Cannon Beach, Oregon

Cannon Beach, well known for its popular art colony, is a delightful town of nooks and crannies, inviting paths, garden courtyards and laid-back, unobtrusive commercial enterprises, all of which seem to feature a decor of weathered cedar.

Cannon Beach is a magnet for artists, photographers and wildlife artists, and captivates visitors with its hometown ambiance and spectacular scenery. Located 80 miles northwest of Portland, the town supports a thriving artist community. Visitors from all over the world make the trek to this seaside town to enjoy its many attractions and seasonal activities.

A favorite Oregon Coast getaway destination, this scenic town offers a broad choice of dining opportunities and many choices for lodging including bed and breakfast accommodations, cabins, beach cottages, hotels and motels, vacation rental properties and campgrounds.

History is a large part of this town's identity, as its name suggests. Originally called Ecola, the town was renamed Cannon Beach following the sinking of the US survey schooner "The Shark" in 1846 and the discovery of the ship's cannon on the nearby shore. A plaque now commemorates the event.

On Clatsop Trail, hikers can relive another part of early history and trace the last steps of Lewis and Clark's westward expedition. Captain Clark's journal notes his first close-up encounter with a gray whale at what is now called "Whale Park."

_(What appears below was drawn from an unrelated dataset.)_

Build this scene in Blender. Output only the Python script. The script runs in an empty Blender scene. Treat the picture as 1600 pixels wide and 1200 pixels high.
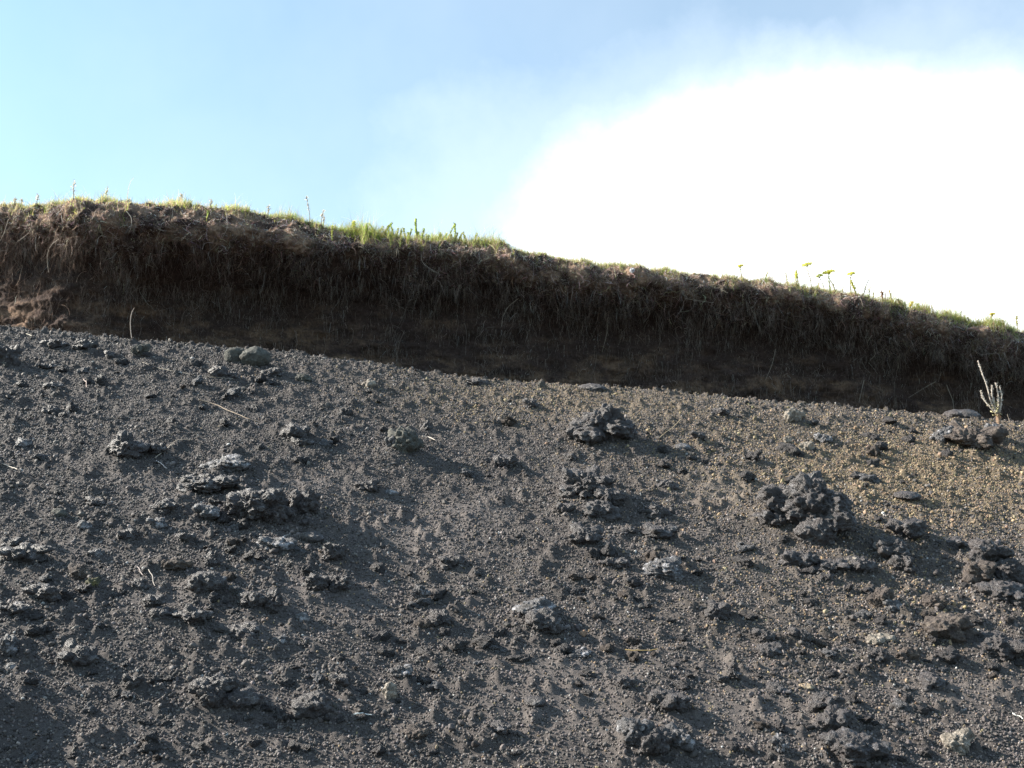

Directly west of the town is the actual Cannon Beach, with its awe-inspiring rock monoliths and nine miles of sandy beaches. Noted as "one of the world's best beaches" by the Travel Channel, the coastline is home to the 235-ft. Haystack Rock, one of the largest monoliths of its kind in the world. Now considered a National Wildlife Refuge and Marine Garden, the rock is a breeding area for the tufted puffin and territory to a wide range of birds and sea life. It is also one of the most photographed natural sites in Oregon, a testament to the draw of Oregon's natural beauty.